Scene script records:
---*---

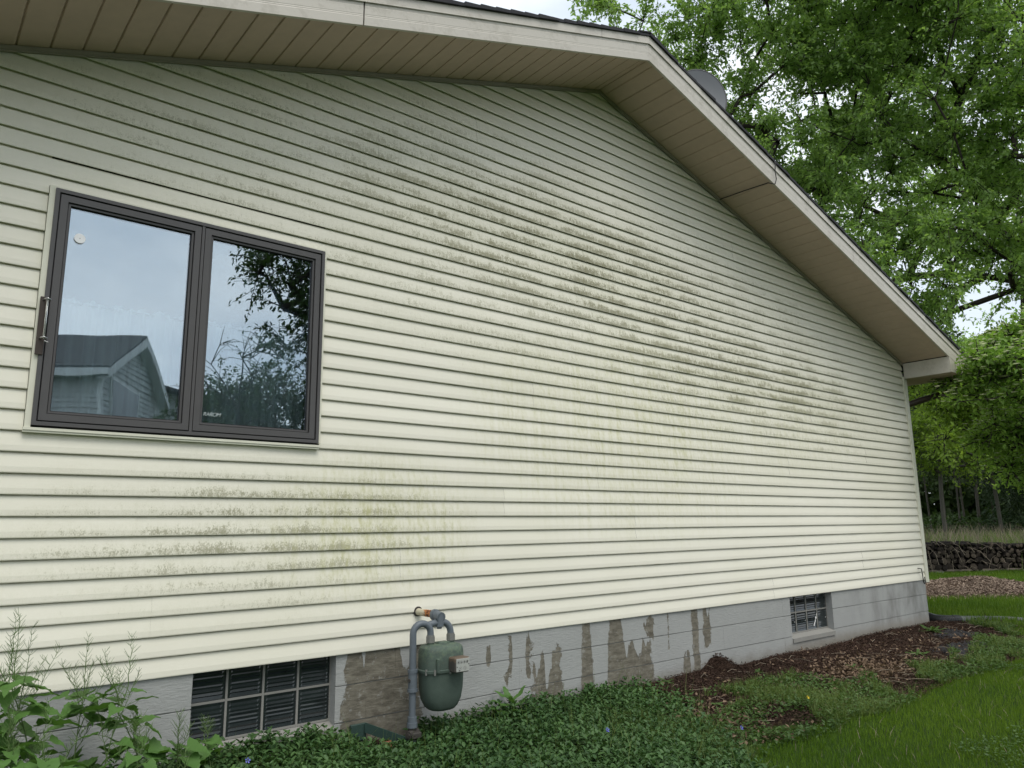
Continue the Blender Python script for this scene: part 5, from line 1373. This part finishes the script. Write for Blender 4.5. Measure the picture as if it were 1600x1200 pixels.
def mustard(x, y, h, label, seed, nleaf=9, stalks=3, ls=1.0):
    rl = random.Random(seed); z0 = float(gz(x, y))
    t0 = empty('mustard_weed', (x, y, z0), label, 'weed', 'tall seeding weeds at the lower left')
    lx_, ly_ = rl.uniform(-.16, .16), rl.uniform(-.10, .06)
    def sp(f): return Vector((x + lx_ * f * f, y + ly_ * f * f, z0 + h * .72 * f))
    stem = MB(); stem.tube([sp(k / 6) for k in range(7)], [.0038 - .0003 * k for k in range(7)], 5)
    pods = MB(); fl = MB()
    for s_ in range(stalks):
        f = rl.uniform(.45, 1.0) if s_ else 1.0
        p0 = sp(f); a = rl.uniform(0, 6.28); sp_ = .0 if s_ == 0 else rl.uniform(.25, .6)
        d_ = Vector((math.cos(a) * sp_, math.sin(a) * sp_ * .5, 1)).normalized(); ln = h * rl.uniform(.25, .42)
        prev = p0; nn_ = 12
        for k in range(1, nn_ + 1):
            q = p0 + d_ * ln * k / nn_ + Vector((rl.uniform(-.004, .004), rl.uniform(-.004, .004), 0))
            stem.tube([prev, q], [.0022 - .00012 * k, .0021 - .00012 * k], 4, cap=False); prev = q
            if k > 2:
                for _ in range(3):
                    a2 = rl.uniform(0, 6.28); up_ = rl.uniform(.55, 1.1); dd = Vector((math.cos(a2), math.sin(a2), up_)).normalized(); l2 = rl.uniform(.025, .055) * (1.15 - k / nn_ * .5)
                    pods.tube([q, q + dd * l2 * .35, q + dd * l2 + Vector((0, 0, l2 * .25))], [.0006, .0009, .0006], 3, cap=False)
        for k in range(rl.choice([0, 0, 2, 4])):
            a2 = rl.uniform(0, 6.28); q = prev + Vector((math.cos(a2) * .006, math.sin(a2) * .006, rl.uniform(0, .006)))
            fl.add([q + Vector((.004, 0, 0)), q + Vector((0, .004, .001)), q + Vector((-.004, 0, 0)), q + Vector((0, -.004, .002))], [(0, 1, 2, 3)])
    tag(pods.build('seed_pods', 'stem_green', t0), kind='stuff')
    if fl.v: fl.build('flowers', 'petal_white', t0)
    pet = stem
    for k in range(nleaf):
        f = rl.uniform(.12, 1.02); p0 = sp(min(f, 1)); a = rl.uniform(0, 6.28); l2 = rl.uniform(.03, .09) * (1.2 - f * .5)
        q = p0 + Vector((math.cos(a) * l2, math.sin(a) * l2, l2 * .35)); pet.tube([p0, q], .0012, 3, cap=False)
        put_leaf(rl.choice([h1, h1, h2, h3]) if f < .8 else rl.choice([h3, h2]), t0, q, a, rl.uniform(-.5, .25), rl.uniform(.75, 1.35) * (1.1 - .35 * f) * ls, roll=rl.uniform(-.4, .4))
    stem.build('stem', 'stem_green', t0)
ml = [(.62, -.42, .95, 'tallest seeding weed of the lower left corner, its bare top against the fourth siding course', 12, 5), (.40, -.36, .78, 'seeding weed at the left edge of the view, left of the tallest one', 9, 3), (.86, -.40, .80, 'seeding weed just right of the tallest one with many thin pods', 12, 4),
      (1.06, -.34, .62, 'seeding weed in front of the grey foundation, second from the right of its clump', 9, 3), (1.20, -.34, .42, 'seeding weed nearest the left basement window with a few white flowers', 4, 2), (.50, -.62, .62, 'broad leaved weed in the bottom left corner, front row', 14, 2),
      (.74, -.66, .58, 'broad leaved weed in the front row below the tallest one', 14, 1), (.95, -.62, .50, 'broad leaved weed in the front row right of the middle of the clump', 13, 2), (.30, -.60, .70, 'leafy weed cut by the left edge of the view, front row', 12, 3), (1.10, -.60, .34, 'short leafy weed at the right end of the front row of the clump', 5, 2),
      (.55, -.30, .72, 'seeding weed behind the tallest one close to the siding', 8, 4), (.78, -.24, .70, 'seeding weed rising close to the siding right of the tallest', 8, 4), (1.36, -.36, .36, 'small weed with a thin seed head before the left basement window', 4, 1)]
for i, (x, y, h, lab, nl, stk) in enumerate(ml): mustard(x, y, h * .95, lab, 200 + i, int(nl * (3.4 if x < .8 else 2.5)), stk + (2 if x < .8 else 1), 1.18 if y < -.55 else 1.38)

tm = leafmesh(toothed(.16, .042, 12, .10, .25, .8), 'leaf_mustard'); tm2 = leafmesh(toothed(.11, .026, 12, .22, .3, .9), 'leaf_weed'); tm3 = leafmesh(toothed(.07, .03, 8, .1, .3), 'leaf_weed')
def rosette(x, y, n, me_, sc, label, pitch=(.3, 1.1), seed=0, lift=.02, name='leafy_weed', stemh=0.0):
    rl = random.Random(seed); z0 = float(gz(x, y)); t0 = empty(name, (x, y, z0), label, 'weed', 'single weeds in the bed')
    b = MB(); b.tube([(x, y, z0), (x, y, z0 + lift + stemh + .01)], .004, 6); b.build('stem', 'stem_green', t0)
    for k in range(n):
        a = k * 2.4 + rl.uniform(-.2, .2); f = k / max(1, n - 1)
        put_leaf(me_, t0, (x, y, z0 + lift + stemh * f), a, rl.uniform(*pitch) * (.4 + .8 * f), sc * rl.uniform(.75, 1.15) * (1 - .3 * f * (stemh > 0)), roll=rl.uniform(-.3, .3))
    return t0
rosette(3.40, -.15, 15, tm, 1.35, 'upright weed with long toothed leaves standing out of the periwinkle right of the gas meter', seed=1, stemh=.13, pitch=(.3, .9))
for i, (x, y, n, me_, sc, lab) in enumerate([(5.05, -.10, 7, tm2, .8, 'small weed at the foot of the peeling foundation where the mulch begins'), (6.05, -.30, 9, tm2, .9, 'ragged dark weed on the mulch near the foundation right of the mulch heap'),
        (5.35, -.62, 10, tm2, .9, 'flat dandelion rosette in the middle of the mulch bed'), (6.05, -.88, 12, tm2, 1.0, 'large dandelion rosette right of the leaf litter edge'), (4.85, -.72, 8, tm3, 1.0, 'pale green seedling clump at the edge of the periwinkle'),
        (4.62, -.42, 8, tm3, 1.0, 'yellow green seedling clump on the mulch beside the periwinkle'), (5.55, -1.05, 9, tm2, .9, 'dandelion rosette next to the yellow flower'), (9.6, -.35, 14, tm2, 1.6, 'bushy weed near the corrugated drain pipe'), (8.1, -.8, 10, tm2, 1.1, 'weed tuft before the black landscape fabric'), (6.9, -.75, 10, tm3, 1.2, 'small weed right of the pile of fallen leaves')]):
    rosette(x, y, n, me_, sc, lab, seed=10 + i, pitch=(.05, .6))
# flowers
def flower(x, y, z, mat, label, r_=.014, name='periwinkle_flower', group=None):
    t0 = empty(name, (x, y, z), label, 'flower', group)
    MB().tube([(x, y, z - .08), (x, y, z)], .001, 4).build('stem', 'stem_green', t0)
    me = None
    for k in range(5 if mat == 'petal_blue' else 9):
        n = 5 if mat == 'petal_blue' else 9; a = 2 * math.pi * k / n
        d_ = Vector((math.cos(a), math.sin(a) * .5 - .35, math.sin(a) * .85)); s_ = Vector((-math.sin(a), math.cos(a) * .5, math.cos(a) * .85))
        b = MB(); o_ = Vector((x, y, z)); b.add([o_ + d_ * .002, o_ + d_ * r_ * .8 + s_ * r_ * .35, o_ + d_ * r_, o_ + d_ * r_ * .8 - s_ * r_ * .30], [(0, 1, 2, 3)]); b.build('petal', mat, t0)
flower(1.50, -.42, -.36, 'petal_blue', 'blue violet periwinkle flower below the left basement window')
flower(3.30, -1.10, -.40, 'petal_blue', 'blue periwinkle flower at the bottom edge of the ground cover')
flower(4.30, -1.30, -.52, 'petal_blue', 'blue periwinkle flower in the weeds right of the ground cover')
flower(5.42, -1.12, -.53, 'petal_yellow', 'yellow dandelion flower low in the weeds before the lawn', .014, 'dandelion_flower')

# ---- corrugated drain pipe from the corner
pts = [Vector(p_) for p_ in [(10.62, .12, -.47), (10.70, .02, -.51), (10.95, -.12, -.53), (11.3, -.32, -.545), (11.45, -.55, -.545), (11.5, -.9, -.555), (11.5, -1.5, -.58), (11.6, -2.3, -.60)]]
def cat(pts, n):
    out = []; m_ = len(pts)
    for i in range(m_ - 1):
        p0, p1, p2, p3 = pts[max(i - 1, 0)], pts[i], pts[i + 1], pts[min(i + 2, m_ - 1)]
        for k in range(n):
            u = k / n; out.append(.5 * ((2 * p1) + (p2 - p0) * u + (2 * p0 - 5 * p1 + 4 * p2 - p3) * u * u + (3 * p1 - p0 - 3 * p2 + p3) * u ** 3))
    return out + [pts[-1]]
cp = cat(pts, 26)
dr = empty('drain_pipe', tuple(pts[0]), 'corrugated plastic drain pipe curving away from the house corner over the ground', 'drain pipe')
n1 = 52
b = MB(); b.tube(cp[:n1], [.058 if k % 2 else .050 for k in range(n1)], 12); b.build('elbow_section', 'hose_black', dr, smooth=False)
b = MB(); b.tube(cp[n1 - 1:], [.054 if k % 2 else .047 for k in range(len(cp) - n1 + 1)], 12); b.build('hose_section', 'pvc_hose', dr, smooth=False)
b = MB(); q = cp[n1 - 1]; d_ = (cp[n1] - cp[n1 - 2]).normalized(); b.tube([q - d_ * .05, q + d_ * .05], .062, 12); b.build('coupling', 'hose_black', dr)

# landscape fabric, crumpled
for (cx_, cy_, sx_, sy_, sdd, lab) in ((8.9, -.95, .55, .22, 3, 'crumpled black landscape fabric showing through the soil near the lawn'), (9.7, -.55, .35, .18, 5, 'small torn piece of black landscape fabric near the drain pipe')):
    nx = 16; vs = []
    for i in range(nx + 1):
        for j in range(nx + 1):
            u, v = i / nx * 2 - 1, j / nx * 2 - 1; rr = 1 + .2 * math.sin(3 * math.atan2(v, u) + sdd)
            x, y = cx_ + u * sx_ * rr, cy_ + v * sy_ * rr
            vs.append((x, y, float(gz(x, y)) + .022 + .014 * math.sin(x * 31 + sdd) * math.sin(y * 37) + .01 * math.sin(x * 67 + y * 51) - .03 * max(abs(u), abs(v)) ** 6))
    b = MB(); b.add(vs, [(i * (nx + 1) + j, (i + 1) * (nx + 1) + j, (i + 1) * (nx + 1) + j + 1, i * (nx + 1) + j + 1) for i in range(nx) for j in range(nx)])
    o = b.build('landscape_fabric', 'fabric_black', None, (cx_, cy_, -.55)); tag(o, lab, 'landscape fabric')
# orange brick shard beside the meter
o = MB().bbox((2.36, -.24, -.53), (2.42, -.20, -.468), .008).build('brick_shard', 'brick_orange', None, (2.39, -.22, -.5)); tag(o, 'broken orange brick piece in the ground cover beside the gas meter bracket', 'brick')
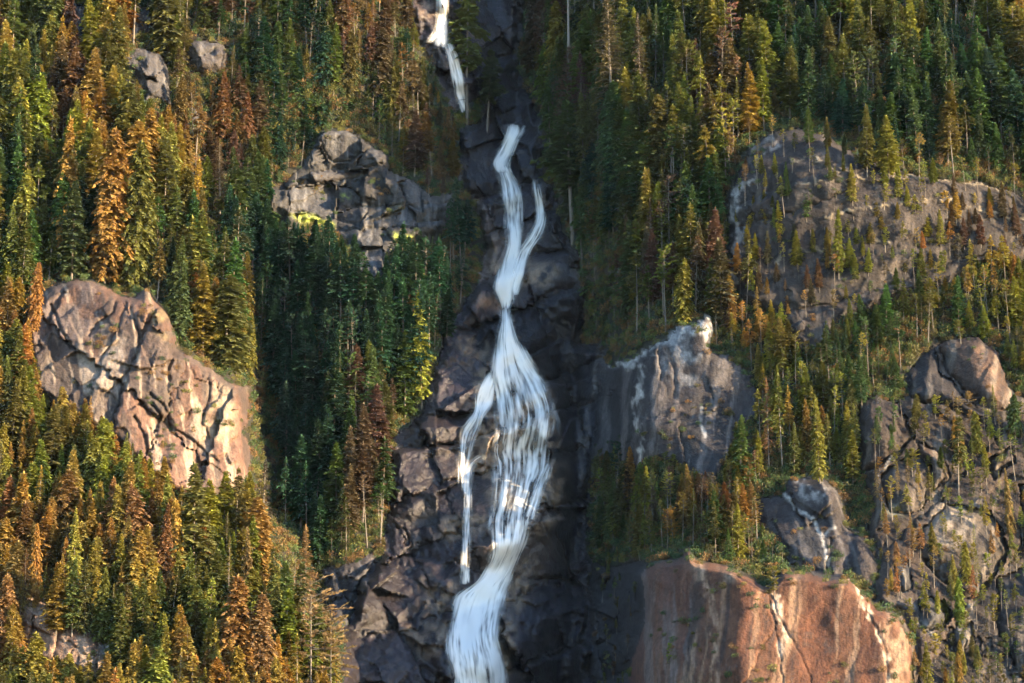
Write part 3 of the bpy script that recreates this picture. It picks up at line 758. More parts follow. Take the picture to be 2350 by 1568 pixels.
def cascade(left, right, cov, seed=1, name='cascade', label=None, fine=1.0, lift=.35):
    """White water as one finely divided sheet on the bed; its cover breaks into strands along the flow and frays at the banks."""
    lp0, rp0 = np.array(left, float), np.array(right, float)
    length = np.hypot(*np.diff(resample(left, 80), axis=0).T).sum()
    nw = max(24, int(length / 3.5))
    lp = resample(left, nw); rp = resample(right, nw)
    for arr in (lp, rp):
        for c_ in (0, 1):
            arr[:, c_] = np.convolve(np.pad(arr[:, c_], 4, mode='edge'), np.ones(9) / 9, 'valid')
    wpoly = [tuple(p) for p in lp] + [tuple(p) for p in rp[::-1]]
    w = win(wpoly, 5)
    water_mask[w] |= in_poly(wpoly, UU[w], VV[w])
    bank = np.hypot(*(rp - lp).T)
    pad = 9.0
    ns = int((bank.max() + 2 * pad) / 1.7) + 2
    x = np.linspace(0, 1, ns)
    sp = (x[None, :] * (bank[:, None] + 2 * pad) - pad)                 # distance from the left bank
    ss = sp / np.maximum(bank[:, None], 1)
    uu = lp[:, None, 0] + (rp - lp)[:, None, 0] * ss
    vv_ = lp[:, None, 1] + (rp - lp)[:, None, 1] * ss
    ww = np.linspace(0, 1, nw)[:, None] + 0 * ss
    wl = ww * length
    mean = bank.mean()
    q = ss * mean                                                        # flow lines keep their share of the width
    q = q + 5 * fbm(q / 40, wl / 110, seed + 1, 2)
    n1 = fbm(q / (13 * fine), wl / 150, seed + 11, 3)
    n2 = fbm(q / (4.5 * fine), wl / 62, seed + 22, 3)
    n3 = fbm(uu / 34, vv_ / 60, seed + 33, 3)
    n4 = fbm(q / 6, wl / 16, seed + 44, 2)
    cv = np.interp(ww, [c[0] for c in cov], [c[1] for c in cov])
    n5 = fbm(q / (2.6 * fine), wl / 34, seed + 55, 2)
    val = cv - .08 + .55 * n1 + .55 * n2 + .42 * n3 + .24 * n4 + .40 * n5
    a = .97 * sstep(-.2, 1.0, val)
    fr = min(1.0, mean / 60)
    dl = sp + 9 * fr * fbm(wl / 42, 0 * wl + 3, seed + 5, 3) + 7 * fr * n2 + 3 * n5
    dr = bank[:, None] - sp + 9 * fr * fbm(wl / 42, 0 * wl + 9, seed + 6, 3) + 7 * fr * n2 + 3 * n5
    a = a * sstep(-5, 4 + 14 * fr, dl) * sstep(-5, 4 + 14 * fr, dr)
    e0 = wl + 14 * n1 + 7 * n2; e1 = (length - wl) + 14 * n1 + 7 * n2
    a = a * sstep(-4, 26, e0) * sstep(-4, 20, e1)
    t = samp(TNEAR, uu, vv_) - lift - .25 * n1
    f_ = (np.arange(nw - 1)[:, None] * ns + np.arange(ns - 1)[None, :]).ravel()
    f_ = np.stack([f_, f_ + ns, f_ + ns + 1, f_ + 1], 1)
    af = a.ravel()
    f_ = f_[af[f_].max(1) > .015]
    us, inv = np.unique(f_.ravel(), return_inverse=True)
    me = mesh(name, P(uu, vv_, t).reshape(-1, 3)[us], inv.reshape(-1, 4), [M_WATER], fattr={'cover': af[us]})
    o = obj(name, me)
    o.parent = fall
    o.matrix_parent_inverse = Matrix.Translation(-fall.location)
    if label: o['label'] = label
    return o


cascade([(1000, -90), (1003, 0), (1000, 60), (988, 82), (976, 102)], [(1030, -90), (1026, 0), (1028, 60), (1030, 85), (1028, 118)], [(0, 1.0), (1, .95)], seed=1, fine=.7, label='topmost narrow chute of the falls')
cascade([(1018, 95), (1030, 135), (1038, 180), (1043, 215), (1060, 262)], [(1032, 95), (1050, 130), (1066, 180), (1068, 215), (1082, 262)], [(0, .9), (.6, .8), (1, .7)], seed=2, fine=.7)
cascade([(1168, 280), (1165, 300), (1155, 325), (1140, 350), (1126, 378), (1138, 400)], [(1200, 284), (1206, 300), (1190, 320), (1184, 345), (1166, 380), (1170, 402)], [(0, .9), (1, 1.0)], seed=3, fine=.7)
cascade([(1136, 376), (1143, 390), (1152, 430), (1158, 470), (1157, 530), (1162, 560), (1150, 600), (1138, 640), (1132, 665), (1144, 686), (1153, 714)], [(1166, 376), (1172, 390), (1192, 425), (1200, 470), (1197, 510), (1200, 550), (1195, 590), (1190, 620), (1186, 650), (1180, 686), (1167, 714)], [(0, 1.0), (.3, .8), (.5, .7), (.65, .95), (.9, 1.15), (1, .8)], seed=4, fine=.7)
cascade([(1222, 405), (1225, 430), (1232, 470), (1235, 505), (1215, 545), (1192, 575), (1180, 610), (1165, 680)], [(1238, 408), (1237, 440), (1248, 470), (1251, 510), (1240, 540), (1217, 575), (1206, 620), (1186, 682)], [(0, .85), (.3, .9), (1, 1.0)], seed=5, fine=.7)
cascade([(1153, 702), (1152, 718), (1147, 745), (1135, 790), (1130, 837), (1126, 870), (1130, 940), (1134, 991), (1124, 1044), (1132, 1060), (1132, 1144), (1120, 1203), (1126, 1280), (1097, 1333), (1046, 1368), (1028, 1428), (1023, 1487), (1040, 1600), (1046, 1700)],
        [(1168, 702), (1170, 718), (1189, 772), (1219, 826), (1254, 879), (1276, 938), (1270, 985), (1260, 1032), (1256, 1075), (1241, 1103), (1223, 1174), (1211, 1233), (1188, 1292), (1164, 1351), (1150, 1410), (1144, 1457), (1158, 1516), (1166, 1600), (1180, 1700)],
        [(0, 1.1), (.1, 1.05), (.17, .75), (.24, .5), (.33, .42), (.42, .5), (.52, .75), (.62, .95), (.75, 1.0), (.85, .85), (1, .9)], seed=6, label='main fan of the falls spreading over the buttress')
cascade([(1128, 845), (1115, 862), (1092, 902), (1090, 945), (1068, 970), (1055, 985), (1052, 1060), (1055, 1130)], [(1136, 880), (1130, 930), (1112, 945), (1105, 960), (1098, 985), (1085, 1020), (1072, 1075), (1070, 1140)], [(0, .7), (.4, .6), (.7, .42), (1, .45)], seed=7, fine=.7, label='thin side strands left of the main fall')
cascade([(1110, 1040), (1080, 1055), (1066, 1080), (1064, 1174), (1062, 1233), (1060, 1345)], [(1128, 1044), (1094, 1062), (1082, 1082), (1080, 1174), (1079, 1233), (1080, 1345)], [(0, .62), (.4, .7), (1, .62)], seed=8, fine=.7, label='slim straight strand left of the main fall')
cascade([(1258, 1055), (1245, 1078), (1228, 1120), (1205, 1190)], [(1270, 1060), (1260, 1090), (1246, 1130), (1225, 1200)], [(0, .75), (1, .7)], seed=9, fine=.7)
cascade([(1262, 930), (1274, 960), (1278, 1000)], [(1272, 930), (1284, 965), (1288, 1010)], [(0, .55), (1, .45)], seed=10, fine=.7)

# ------------------------------------------------------------------ tree prototypes
def tube(pts, rad, sides=6):
    vs, fs = [], []
    for q, (p, r) in enumerate(zip(pts, rad)):
        for s in range(sides):
            an = 2 * math.pi * s / sides
            vs.append((p[0] + r * math.cos(an), p[1] + r * math.sin(an), p[2]))
        if q:
            for s in range(sides):
                a = (q - 1) * sides + s; b = (q - 1) * sides + (s + 1) % sides
                fs.append((a, b, b + sides, a + sides))
    return vs, fs


def rod(p, q, r0, r1):
    """three-sided tapering stick"""
    d = Vector(q) - Vector(p)
    a = d.orthogonal().normalized(); b = d.cross(a).normalized()
    vs, fs = [], []
    for c, r in ((Vector(p), r0), (Vector(q), r1)):
        for s in range(3):
            an = 2.094 * s
            vs.append(tuple(c + a * (r * math.cos(an)) + b * (r * math.sin(an))))
    for s in range(3):
        t = (s + 1) % 3
        fs.append((s, t, t + 3, s + 3))
    return vs, fs


def make_tree(seed, H=20.0, cb=.15, width=3.2, prof=None, whorl=.42, nb=(5, 8), up=.1, droop=.5, spl=.75, spw=.30, dens=1.0, gap=0.0, bend=.25, trunk_r=.22, sticks=False, dead_low=6, asym=0.0, tuft=False):
    r = random.Random(seed)
    pr = prof or (lambda t: (1 - t) ** .85 * min(1, .45 + 2.4 * t))
    ph = r.uniform(0, 6.28); b1 = bend * r.uniform(.5, 1)

    def axis(z):
        t = z / H
        return (b1 * math.sin(2.2 * t + ph) - b1 * math.sin(ph), b1 * math.cos(1.7 * t + ph) - b1 * math.cos(ph))
    zs = [H * q / 9 for q in range(10)]
    tv, tf = tube([(axis(z)[0], axis(z)[1], z if q else -1.2) for q, z in enumerate(zs)], [trunk_r * (1 - .93 * (z / H)) for z in zs])
    cv, cf, ct = [], [], []

    def stick(p, q, r0, r1):
        v, f_ = rod(p, q, r0, r1)
        n = len(tv)
        tv.extend(v); tf.extend(tuple(i + n for i in x) for x in f_)

    def leaf(p, d, n, ln, wd, tint):
        s = d.cross(n)
        if s.length < 1e-4: return
        s = s.normalized() * wd
        m = p + d * (ln * .42)
        a = len(cv)
        e = p + d * ln
        dz = n * (wd * r.uniform(-.5, .5))
        cv.extend((tuple(p), tuple(m + s + dz), tuple(e), tuple(m - s - dz)))
        ct.extend((tint * .7, tint, tint * 1.2, tint))
        cf.append((a, a + 1, a + 2, a + 3))

    z = cb * H
    bias = r.uniform(0, 6.28)
    while z < H * .985:
        t = (z - cb * H) / (H * (1 - cb))
        rad = width * pr(t)
        if r.random() >= gap:
            lump = r.uniform(.72, 1.18)
            for q in range(r.randint(*nb)):
                az = r.uniform(0, 6.283)
                Lb = rad * lump * r.uniform(.55, 1.12) * (1 + asym * math.cos(az - bias))
                if Lb < .15: Lb = .15
                ax, ay = axis(z)
                o = Vector((ax, ay, z + r.uniform(-.2, .2)))
                out = Vector((math.cos(az), math.sin(az), 0))
                e0 = up + .75 * t + r.uniform(-.15, .15)
                ns = max(2, int(Lb / (.20 / dens)))
                tint_b = r.uniform(.45, 1.15)
                last = o
                for s_ in range(ns + 1):
                    x = (s_ + .35) / (ns + 1)
                    p = o + out * (Lb * x) + Vector((0, 0, Lb * (e0 * x - droop * x * x)))
                    if sticks and s_ % 2 == 0:
                        stick(last, p, .035 * (1.2 - x), .035 * (1.1 - x)); last = p
                    if x < .22 and Lb > 1.2 and not tuft: continue
                    if tuft and x < .5 and Lb > 1.0: continue
                    for side in ((-1, 1) if not tuft else (-1, 1, 0)):
                        an = az + side * r.uniform(.35, 1.2)
                        d = Vector((math.cos(an), math.sin(an), (e0 - 2 * droop * x) * .6 + r.uniform(-.45, .25) + (.5 if tuft else 0))).normalized()
                        nn = Vector((r.uniform(-.6, .6), r.uniform(-.6, .6), 1)).normalized()
                        ln = spl * r.uniform(.6, 1.25) * (1.12 - .45 * x) * (.55 + .45 * min(1, Lb / 1.6))
                        leaf(p, d, nn, ln, spw * r.uniform(.7, 1.2) * ln / spl, tint_b * r.uniform(.75, 1.2))
        z += whorl * r.uniform(.7, 1.3) * (1.15 - .5 * t)
    # a leading shoot
    tx, ty = axis(H)
    for q in range(5):
        leaf(Vector((tx, ty, H - .9 + .15 * q)), Vector((r.uniform(-.25, .25), r.uniform(-.25, .25), 1)).normalized(), Vector((r.uniform(-1, 1), r.uniform(-1, 1), .1)).normalized(), .9, .12, .9)
    for q in range(dead_low):
        z = r.uniform(.08, max(.12, cb * 1.2)) * H
        az = r.uniform(0, 6.28); ln = r.uniform(.3, 1.0) * width * .5
        ax, ay = axis(z)
        stick((ax, ay, z), (ax + ln * math.cos(az), ay + ln * math.sin(az), z - .2 * ln), .04, .012)
    return (tv, tf), (cv, cf, ct)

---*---

▶ _Written instruction_: From the data above, copy each line where the string "picture" appears.

▶ _Response for this exercise_:
Continue the Blender Python script for this scene: part 5, from line 1373. This part finishes the script. Write for Blender 4.5. Measure the picture as if it were 1600x1200 pixels.
Write part 3 of the bpy script that recreates this picture. It picks up at line 758. More parts follow. Take the picture to be 2350 by 1568 pixels.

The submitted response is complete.